(WRITTEN REQUEST):
Retype the opening lines of the data exactly, stopping after the line that contains "tag(tm, 'dark grey". Skip every picture.

(DATA):
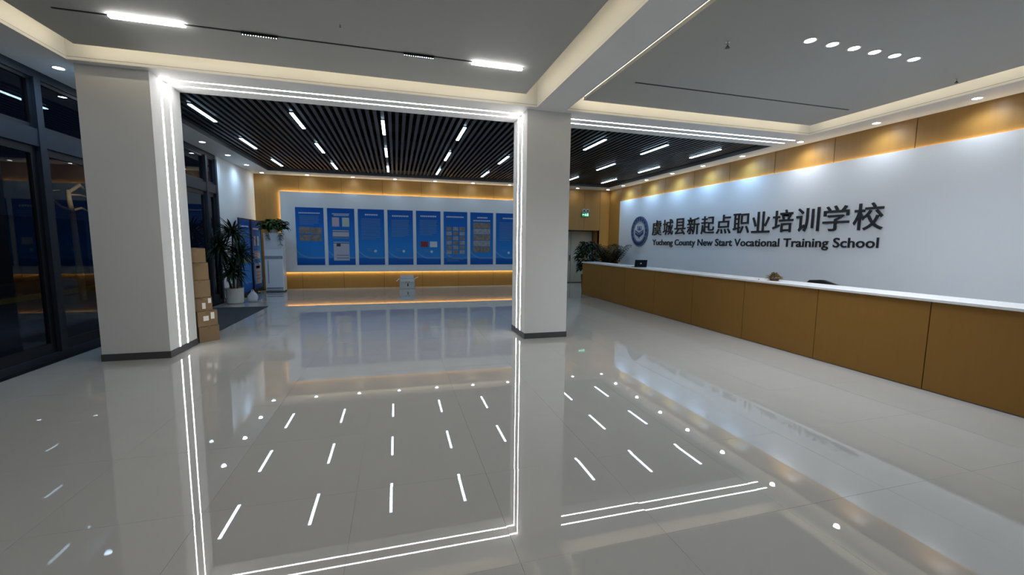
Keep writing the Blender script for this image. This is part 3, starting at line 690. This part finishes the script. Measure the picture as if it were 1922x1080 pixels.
blob_bag('plastic_bag', (-4.40, 13.10, 0), 0.11, 0.10, 0.30, MATS['white_plastic_film'], 'tall white plastic bag behind the white plant pot', 'bag', 4)

# floor mat
tm = MB().box(-4.50, -3.215, 8.55, 11.92, 0.0, 0.010).build('floor_mat', MAT, bevel=0.003)
tag(tm, 'dark grey entrance mat on the floor by the glazing', 'mat')

# cardboard boxes behind the left column
tops = [0.0, 0.27, 0.528, 0.757, 1.043, 1.330, 1.565]; shift = [0.0, -0.015, -0.075, -0.085, -0.10, -0.125]
bl = ['bottom cardboard box of the stack behind the left column', 'second cardboard box from the floor with two paper labels', 'third cardboard box from the floor with a paper label at its top corner',
      'fourth cardboard box from the floor in the stack', 'fifth cardboard box from the floor, just under the top one', 'topmost cardboard box of the stack behind the left column']
A = Vector((-3.150, 7.845, 0)); u = Vector((0.69, 0.724, 0)).normalized(); nrm = Vector((u.y, -u.x, 0))
for k in range(6):
    Bc = A + u*(0.305+shift[k]); z0, z1 = tops[k]+0.0005, tops[k+1]-0.0005; wdt, dep = 0.305, 0.40
    M_ = Matrix(((u.x, -nrm.x, 0, Bc.x), (u.y, -nrm.y, 0, Bc.y), (0, 0, 1, 0), (0, 0, 0, 1))) @ Matrix.Rotation(math.radians((0, 3, -2, 3, -3, 2)[k]), 4, 'Z')
    dz = 0.02 if k > 1 else 0.0       # upper boxes sit a little further back so they clear the column
    t = thing('cardboard_box', Bc+Vector((0, 0, z0)), bl[k], 'box', 'stacked cardboard boxes')
    MB().box(-wdt, 0, dz, dep, z0, z1, M_).build('carton', CARD, t)
    MB().box(-wdt*0.58, -wdt*0.42, dz-0.001, dz, z1-0.06, z1, M_).build('tape', TAPE, t)
    MB().box(-wdt, 0, dz-0.0008, dz, z1-0.010, z1-0.001, M_).build('flap_edge', mat('card_edge', (0.07, 0.042, 0.02), 0.8), t)
    if k == 1:
        MB().box(-0.22, -0.14, dz-0.0015, dz, z0+0.09, z0+0.17, M_).build('paper_label', PAPER, t); MB().box(-0.105, -0.05, dz-0.0015, dz, z0+0.11, z0+0.22, M_).build('paper_label', PAPER, t)
    if k == 2:
        MB().box(-0.15, -0.10, dz-0.0015, dz, z0+0.03, z0+0.13, M_).build('paper_label', PAPER, t); MB().box(-0.06, -0.015, dz-0.0015, dz, z0+0.12, z0+0.20, M_).build('paper_label', PAPER, t)

# white carton in front of the poster wall
wc = thing('white_carton', (0.36, 15.62, 0), 'small open white carton on the floor below the posters', 'box')
WC = mat('white_card', (0.52, 0.55, 0.56), 0.6)
q = MB(); xa, xb, ya, yb, h = 0.09, 0.64, 15.48, 15.80, 0.36
q.box(xa, xb, ya, ya+0.006, 0, h).box(xa, xb, yb-0.006, yb, 0, h).box(xa, xa+0.006, ya, yb, 0, h).box(xb-0.006, xb, ya, yb, 0, h).box(xa, xb, ya, yb, 0, 0.006).build('tray', WC, wc)
MB().box(-0.24, 0.24, 0, 0.13, 0, 0.004, Matrix.Translation((0.365, yb, h)) @ Matrix.Rotation(math.radians(65), 4, 'X')).build('flap', WC, wc)
MB().box(0, 0.13, -0.14, 0.14, 0, 0.004, Matrix.Translation((xb, 15.64, h)) @ Matrix.Rotation(math.radians(-25), 4, 'Y')).build('flap', WC, wc)
MB().box(-0.13, 0, -0.14, 0.14, 0, 0.004, Matrix.Translation((xa, 15.64, h)) @ Matrix.Rotation(math.radians(-40), 4, 'Y')).build('flap', WC, wc)
MB().box(-0.24, 0.24, -0.10, 0, 0, 0.004, Matrix.Translation((0.365, ya, h)) @ Matrix.Rotation(math.radians(70), 4, 'X')).build('flap', WC, wc)
MB().prism([(-0.02, 0.0), (0.025, 0.0), (0.03, 0.05), (0.012, 0.12), (-0.008, 0.12), (-0.015, 0.05)], 0, 0.002, Matrix.Translation((0.38, ya-0.0005, 0.10)) @ Matrix.Rotation(math.pi/2, 4, 'X')).build('printed_mark', BLACK, wc)
MB().box(0.30, 0.35, ya-0.002, ya, 0.245, 0.275).box(0.40, 0.45, ya-0.002, ya, 0.245, 0.275).build('printed_mark', TRIMG, wc)

# ================================================================== COUNTER THINGS
lap = thing('laptop', (6.20, 9.66, 1.10), 'dark open laptop seen from behind on the counter slab', 'laptop')
LM = Matrix.Translation((6.21, 9.66, 1.101)) @ Matrix.Rotation(math.radians(-12), 4, 'Z')
MB().box(-0.16, 0.16, 0.0, 0.22, 0, 0.014, LM).build('keyboard_base', BLACK, lap)
LS = LM @ Matrix.Translation((0, 0, 0.014)) @ Matrix.Rotation(math.radians(12), 4, 'X')
s_ = MB().box(-0.165, 0.165, -0.008, 0.0, 0, 0.185, LS).build('screen_lid', mat('navy_lid', (0.004, 0.007, 0.016), 0.6, spec=0.1), lap, bevel=0.002)
MB().lathe([(0.018, 0), (0.018, 0.001)], 14, M=LS @ Matrix.Translation((0, -0.008, 0.09)) @ Matrix.Rotation(math.pi/2, 4, 'X')).build('round_badge', PALE, s_)
bs = thing('dried_flower_basket', (6.31, 5.70, 1.10), 'small round basket of dried straw flowers on the counter slab', 'basket')
STRAW = mat('straw', (0.26, 0.20, 0.10), 0.8, var=0.5, scale=30)
MB().lathe([(0.06, 0.0), (0.075, 0.02), (0.08, 0.035), (0.07, 0.035), (0.065, 0.02), (0.05, 0.01)], 20, (6.31, 5.70, 1.101)).build('bowl', mat('reddish_wicker', (0.20, 0.09, 0.035), 0.7), bs)
q = MB()
for k in range(260):
    a = rnd(0, 6.283); e = rnd(0.0, 1.5); d = Vector((math.cos(a)*math.cos(e), math.sin(a)*math.cos(e), math.sin(e)*0.8))
    q.leaf(Vector((6.31, 5.70, 1.125))+d*rnd(0.05, 0.11), d+Vector((rnd(-.3, .3), rnd(-.3, .3), 0)), rnd(0.03, 0.06), rnd(0.02, 0.03), 0.2, 3)
stuff(q.build('dried_flowers', STRAW, bs))
MB().tube([(6.14, 5.86, 1.109), (6.12, 5.83, 1.114), (6.10, 5.815, 1.109)], 0.006, 6).build('loose_twig', STEM, bs)

ch = thing('office_chair', (7.35, 5.52, 0), 'black office chair behind the counter with only its back top showing', 'chair')
cx, cy = 7.42, 5.52
for k in range(5):
    a = 2*math.pi*k/5; e = Vector((cx+0.3*math.cos(a), cy+0.3*math.sin(a), 0.06))
    l_ = MB().tube([(cx, cy, 0.10), e], [0.03, 0.02], 8).build('leg', BLACK, ch)
    MB().lathe([(0.028, -0.012), (0.028, 0.012)], 14, M=Matrix.Translation((e.x, e.y, 0.03)) @ Matrix.Rotation(a, 4, 'Z') @ Matrix.Rotation(math.pi/2, 4, 'X')).build('castor', BLACK, l_)
MB().tube([(cx, cy, 0.09), (cx, cy, 0.44)], 0.028, 12).build('gas_lift', CHROME, ch)
MB().box(cx-0.25, cx+0.25, cy-0.25, cy+0.25, 0.44, 0.51).build('seat', BLACK, ch, bevel=0.03)
prof = [(0.30, 0.60), (0.31, 0.98), (0.30, 1.04), (0.24, 1.095), (0.05, 1.115), (-0.02, 1.115), (-0.28, 1.045), (-0.30, 1.03), (-0.29, 0.60)]
BM_ = Matrix.Translation((7.20, cy, 0)) @ Matrix.Rotation(math.pi/2, 4, 'Z') @ Matrix.Rotation(math.pi/2, 4, 'X')
MB().prism(prof, -0.03, 0.03, BM_).build('backrest', mat('black_leatherette', (0.006, 0.007, 0.008), 0.35), ch, bevel=0.008)
MB().tube([(cx-0.05, cy, 0.47), (7.16, cy, 0.50), (7.165, cy, 0.68)], 0.02, 8).build('back_bracket', BLACK, ch)
for s in (-1, 1): MB().tube([(cx, cy+s*0.26, 0.48), (cx-0.02, cy+s*0.29, 0.68), (cx-0.14, cy+s*0.29, 0.70)], 0.018, 8).build('armrest', BLACK, ch)

# plants at the far end of the counter
def pot_tall(t, c, r0, r1, h, m_):
    MB().lathe([(r0, 0.0), (r1, h), (r1-0.02, h), (r1-0.03, h-0.05)], 20, c, closed=False).lathe([(r0-0.002, 0.002), (r0-0.002, 0.008)], 20, c).build('pot', m_, t)
    MB().lathe([(r1-0.03, h-0.055), (r1-0.035, h-0.045)], 20, c).build('soil', SOIL, t)
bp1 = thing('broadleaf_plant', (6.50, 13.50, 0), 'bushy dark broadleaf plant in a tall black pot at the counter end', 'plant')
C1 = Vector((6.50, 13.50, 0)); pot_tall(bp1, C1, 0.15, 0.19, 0.62, BLACK)
q = MB(); sq = MB()
for k in range(9):
    a = rnd(0, 6.283); tip = C1+Vector((rnd(0.05, 0.30)*math.cos(a), rnd(0.05, 0.30)*math.sin(a), rnd(1.2, 1.68)))
    sq.tube([C1+Vector((0, 0, 0.55)), C1.lerp(tip, 0.5)+Vector((0, 0, 0.25)), tip], 0.01, 6)
for k in range(300):
    a = rnd(0, 6.283); z = rnd(0.78, 1.78); r = 0.42*math.sqrt(max(0.05, 1-((z-1.22)/0.60)**2))*rnd(0.35, 1.0)
    q.leaf(C1+Vector((r*math.cos(a)*0.8, r*math.sin(a)*0.8, z)), (math.cos(a), math.sin(a), rnd(-0.3, 0.6)), rnd(0.13, 0.22), rnd(0.07, 0.12), rnd(0.4, 1.0), 4)
for v in q.bm.verts: v.co.y = max(v.co.y, 12.95) if v.co.z < 1.2 else v.co.y
stuff(q.build('foliage', LEAF, bp1)); sq.build('stem', STEM, bp1)
bp2 = thing('feathery_palm', (8.02, 14.75, 0), 'reddish green feathery palm beside the white panel edge', 'plant')
C2 = Vector((8.02, 14.75, 0)); pot_tall(bp2, C2, 0.15, 0.20, 0.60, POTW)
q = MB(); sq = MB()
for k in range(34):
    a = rnd(0, 6.283); e = rnd(1.02, 1.45); L_ = rnd(1.1, 1.6); d = Vector((math.cos(a)*math.cos(e), math.sin(a)*math.cos(e), math.sin(e))); p0 = C2+Vector((0, 0, 0.56)); pts = []
    for j in range(9):
        t_ = j/8; pts.append(p0 + d*L_*t_ + Vector((math.cos(a), math.sin(a), -0.75))*0.20*t_*t_*L_)
    for p_ in pts: p_.x = min(p_.x, 8.40)
    sq.tube(pts, [0.008-0.0007*j for j in range(9)], 5)
    for j in range(3, 9):
        tang = (pts[j]-pts[j-1]).normalized(); sd = tang.cross(Vector((0, 0, 1))).normalized()
        for s in (-1, 1):
            for o_ in (0, 0.5): q.leaf(pts[j-1].lerp(pts[j], o_), tang*0.7+sd*s, rnd(0.20, 0.30), 0.055, 0.5, 4)
for v in q.bm.verts: v.co.x = min(v.co.x, 8.46)
stuff(q.build('foliage', LEAF3, bp2)); sq.build('frond_stem', STEM, bp2)

# ================================================================== OUTSIDE (night street)
struct(MB().box(-40, XL-0.16, -20, 45, -0.25, -0.12).build('ground', GROUND))
kb = MB().box(-10.6, -10.4, -20, 45, -0.12, 0.02).build('glint', YELLOW); tag(kb, 'yellow painted kerb outside, standing in for the LED line mirrored in the glass', 'glint')  # added bar painted yellow for the board's LED line mirrored in the glass
hd = thing('backdrop', (-15, 12, -0.12), 'added dark navy hoarding across the street outside', 'stand-in')  # added navy sheets standing in for the posters mirrored in the glazing
src = None
for k in range(18):
    y = -10+2.0*k; MB().box(-15.05, -15.0, y+0.01, y+1.99, -0.12, 2.6).build('panel', BACKDROP, hd)
    MB().box(-15.0, -14.95, y-0.03, y+0.03, -0.12, 2.65).build('post', FRAMED, hd)
tr = thing('pollarded_tree', (-9, 15.1, -0.12), 'bare pollarded tree with a lit branch outside the glazing', 'tree')
MB().tube([(-9.0, 15.25, -0.13), (-9.02, 15.2, 1.2), (-9.0, 15.12, 2.45)], [0.09, 0.075, 0.065], 10).build('trunk', BARK, tr, smooth=True)
for pts, r in (([(-9, 15.12, 2.42), (-9.0, 15.06, 2.75), (-9.02, 15.08, 3.08)], [0.065, 0.06, 0.045]), ([(-9, 15.12, 2.45), (-9.05, 14.75, 2.60), (-9.05, 14.40, 2.82), (-9.0, 14.2, 2.84)], [0.05, 0.04, 0.03, 0.015]),
               ([(-9.02, 15.06, 3.0), (-9.0, 15.25, 3.12), (-8.95, 15.42, 3.26), (-8.95, 15.62, 3.16)], [0.04, 0.05, 0.05, 0.02]), ([(-9, 14.4, 2.8), (-9.1, 14.6, 3.0), (-9.1, 14.9, 3.05)], [0.02, 0.015, 0.01]),
               ([(-9, 15.12, 2.5), (-9.0, 15.5, 2.60), (-9.0, 15.9, 2.5)], [0.04, 0.03, 0.02]), ([(-9, 15.08, 2.95), (-9.0, 15.5, 2.98), (-9.0, 15.9, 2.95)], [0.03, 0.025, 0.02])):
    MB().tube(pts, r, 8).build('branch', BARK, tr, smooth=True)
sl_ = thing('street_lamp', (-6.6, 13.0, -0.12), 'street lamp outside, hidden behind the left column', 'street lamp')
MB().tube([(-6.6, 13.0, -0.12), (-6.6, 13.0, 3.7), (-6.75, 13.15, 3.9)], [0.06, 0.045, 0.03], 10).build('pole', FRAMED, sl_)
MB().box(-6.9, -6.65, 13.05, 13.3, 3.88, 3.94).build('lamp_head', FRAMED, sl_)
MB().box(-6.88, -6.67, 13.07, 13.28, 3.865, 3.88).build('lamp_panel', emat('street_lamp_glow', (1.0, 0.85, 0.55), 12.0), sl_)
spot(sl_, (-6.78, 13.18, 3.82), 110, 24, 0.5, (1.0, 0.85, 0.55), target=(-9.0, 15.2, 3.12))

(FULL OUTPUT):
Keep writing the Blender script for this image. This is part 3, starting at line 690. This part finishes the script. Measure the picture as if it were 1922x1080 pixels.
blob_bag('plastic_bag', (-4.40, 13.10, 0), 0.11, 0.10, 0.30, MATS['white_plastic_film'], 'tall white plastic bag behind the white plant pot', 'bag', 4)

# floor mat
tm = MB().box(-4.50, -3.215, 8.55, 11.92, 0.0, 0.010).build('floor_mat', MAT, bevel=0.003)
tag(tm, 'dark grey entrance mat on the floor by the glazing', 'mat')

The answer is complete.